Questions are being raised as to how this hack could have happened. Usually, such huge sums of bitcoin are kept in offline cold wallets locked under metaphorical, and sometime literal, keys or vaults.

So how a hacker could have accessed them remains unanswered, with some going so far as to speculate that there may have not been a hack at all and the NiceHash operators may have run away with the money.

That is complete speculation, but the stupendous increase in bitcoin’s price might lead to strains for exchanges or service providers who may be operating as fractional reserves.

There is no evidence based indication that may have been the case here, however, MT Gox managed to operate fine while bitcoin’s price was low, yet buckled with their fractional reserve operations revealed in February 2014 after price increased at the time by some 10x.

A constant refrain since then has been to advise all to ensure they have full control of their private keys, however, in some instances that isn’t easy or even possible.

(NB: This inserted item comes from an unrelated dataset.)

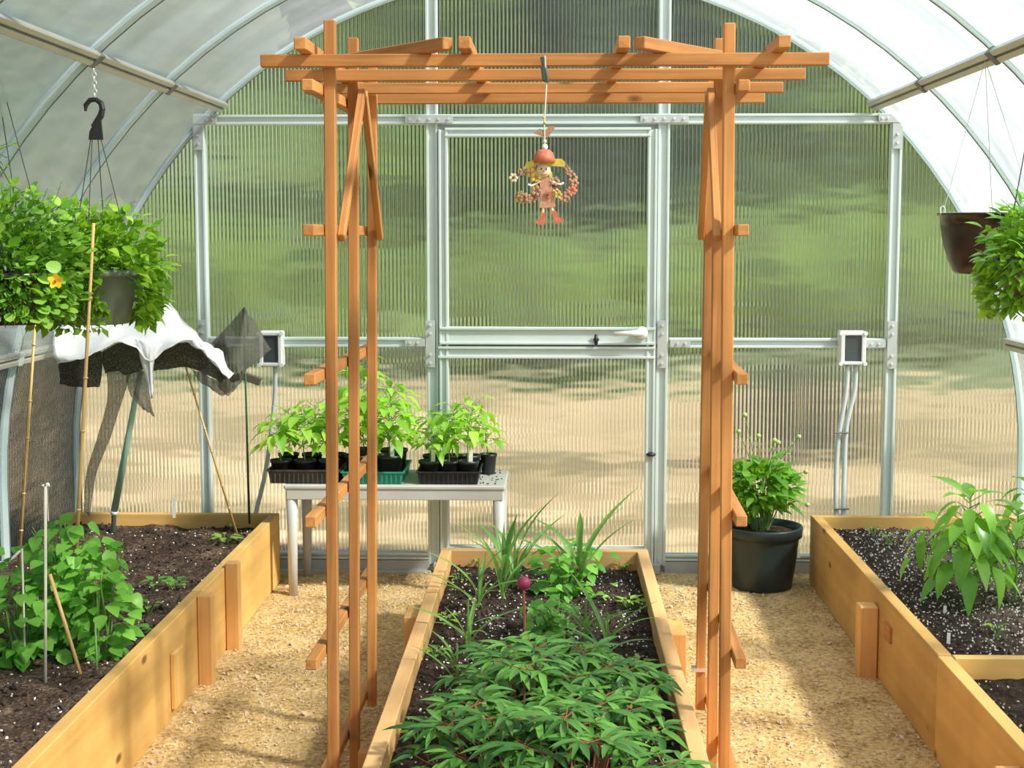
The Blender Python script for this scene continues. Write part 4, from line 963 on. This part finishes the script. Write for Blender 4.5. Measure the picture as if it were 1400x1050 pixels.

Due to the nature of bitcoin mining, pools are now very much a requirement. Small miners, therefore, who share their hash, can not control the private keys, so relying on trust that pool operators will not mismanage or even abuse their position.

Likewise, traders have no option but to trust exchanges they are not operating as a fractional reserve, or worse, that they won’t suddenly close shop and run away.

Even where there is full good will intention, as these hubs constantly receive and make bitcoin payments, hackers can tap into it and run away with the money.

Which is why in most instances service operators differentiate between hot wallets – that is around 10% of their total holdings is used to constantly make and receive payments and can be accessed by hackers – and cold wallets which are locked offline under key and rarely accessed.

That duality may minimize losses and protect from a targeted and sophisticated operation, but another option might be bitcoin vaults.

They, in effect, create a savings account of sorts by allowing bitcoins in that saving account to be charge-backable, that is, reversible. So that if someone steals those coins you use another key which simply takes them back.

It is unclear whether that idea has been developed or even put in practice as following its suggestion the scalability debate consumed everything, but with that now settled, attention might turn once more towards increasing usability and security.